La religión luchaba contra la ortodoxia contrarreformista. Se respiraban aires de libertad. Los jesuitas eran expulsados de las cortes europeas a la vez que Clemente XIV suprimía su Compañía en 1773. La secularización de los bienes eclesiásticos no tenía obstáculos. Aparecieron corrientes moralizadoras y espiritualistas como las de los Iluminados, los Rosacruces y los Francmasones. Frente a la rígida normativa apareció la tolerancia, reconocida como una exigencia moral.

Es éste el conjunto social en que se desarrollará el arte de este periodo, en el que la palabra libertad tendrá un amplio sentido.

 

            Introducción a las tipologías

Consideramos el arte del periodo que nos ocupa con conciencia de que existe una dualidad antagónica, y fruto de la ya citada diversidad en la unidad. Los binomios tradición/libertad, formalismo/espontaneidad, y ornamentalismo/expresión son constantes del arte de los dos primeros tercios del siglo XVIII. La fuerza del Barroco, que conlleva una normativa formal y conceptual, a veces olvidada, resiste con fuerza el carácter desintegrador del nuevo estilo, y aparece y desaparece a lo largo de la época con carácter intermitente.

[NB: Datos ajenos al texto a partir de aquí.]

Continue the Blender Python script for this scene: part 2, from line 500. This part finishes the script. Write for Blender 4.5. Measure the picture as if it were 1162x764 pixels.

Algunos de los aspectos característicos del Seiscientos se potencian de tal manera que, para el lector profano, aparecen como propios de este tiempo. Así, las manifestaciones lúdicas, festivas o neurológicas que tienen carácter efímero, se desarrollaran de manera constante. Lo teatral se nos aparecerá como característica intrínseca del Rococó, aunque, como hemos visto en el volumen dedicado al Barroco, tenga su punto de partida en el siglo anterior.

El siglo XVIII muestra, a través de lo festivo, el apogeo de la vida de las diferentes cortes. Desde las conmemoraciones de proclamaciones regias, bodas, óbitos, hasta las mascaradas o fiestas populares, a las que hay que sumar las de carácter religioso, esta centuria fue rica en tales manifestaciones. La plástica se convirtió en notario de estas celebraciones a través de la pintura y el grabado. A su vez, la arquitectura se convirtió en escenario teatral para recibir la fiesta o escenificarla. Si el Barroco no se podía comprender como una suma de individualidades tipológicas, el Rococó comparte esta inclinación al arte total. Los programas artísticos conllevan un marco arquitectónico idóneo. Así, el programa del padre Sarmiento para el Palacio Real de Madrid presupone la existencia de éste. Las esculturas que coronan su estructura, así como las pinturas de Tiépolo se integran en un todo que busca la unidad. Sin embargo, el gusto por lo íntimo lleva aparejada una cierta individualización. Lo aislado es preferido por una sociedad hedonista. El palacio es un símbolo; sus habitaciones, lugar de placer. La Iglesia es un paradigma; su interior, festivo. La gran arquitectura deja paso a los hôtels y las petites maisons; los grandes salones a la intimidad y gracia de los cabinets y los boudoirs. Y estos recintos se llenan de retratos poco pomposos y solemnes, de los llamados petits genres, de bocetos y de escenas sensuales de la llamada peinture des seins et des culs, de escenas pastoriles y de la comedia, y de grupos de porcelana, jarrones y mil y un ornatos.

Pero este mundo no es uniforme. Frente a la frivolidad, aparece un arte realista, íntimo, crítico y de buen gusto, que tiene en Chardin, Hogarth, y algunas obras de Fragonard sus máximos valedores.

            Pero el llamado arte rococó, que coexiste con un arte más burgués, es decir, más conservador, es audaz, fantástico, exótico, pintoresco, afeminado, exuberante, gracioso, elegante, refinado, alegre, lúdico y exquisito.

En ningún otro momento de la Historia del Arte podríamos encontrar una mayor interacción entre los diferentes elementos y topologías artísticas. Los muebles, los objetos de plata y de porcelana, las esculturas, las vajillas, la decoración pictórica... todo ello tiene un aire de familia. Son claramente identificables con una determinada época. No olvidemos que esta uniformidad se empieza a gestar en Francia en la época de Luis XIV, gracias a los dictados de la Academia y de la manufactura de los Gobelinos. Así, no es raro que se hable de estilo Luis XIV, así como en el siglo XVIII de estilos Regencia y Luis XV; incluso la favorita del rey da nombre a un estilo: Pompadour.

El arte de la época Rococó ha de ser comprendido en su conjunto. Para estudiarlo y analizarlo hemos de recrear los ambientes, imaginarlos como lugares en que se vive, en que se pasea, en que se ama. Es un arte humano y refinado donde el papel de la mujer se deja notar.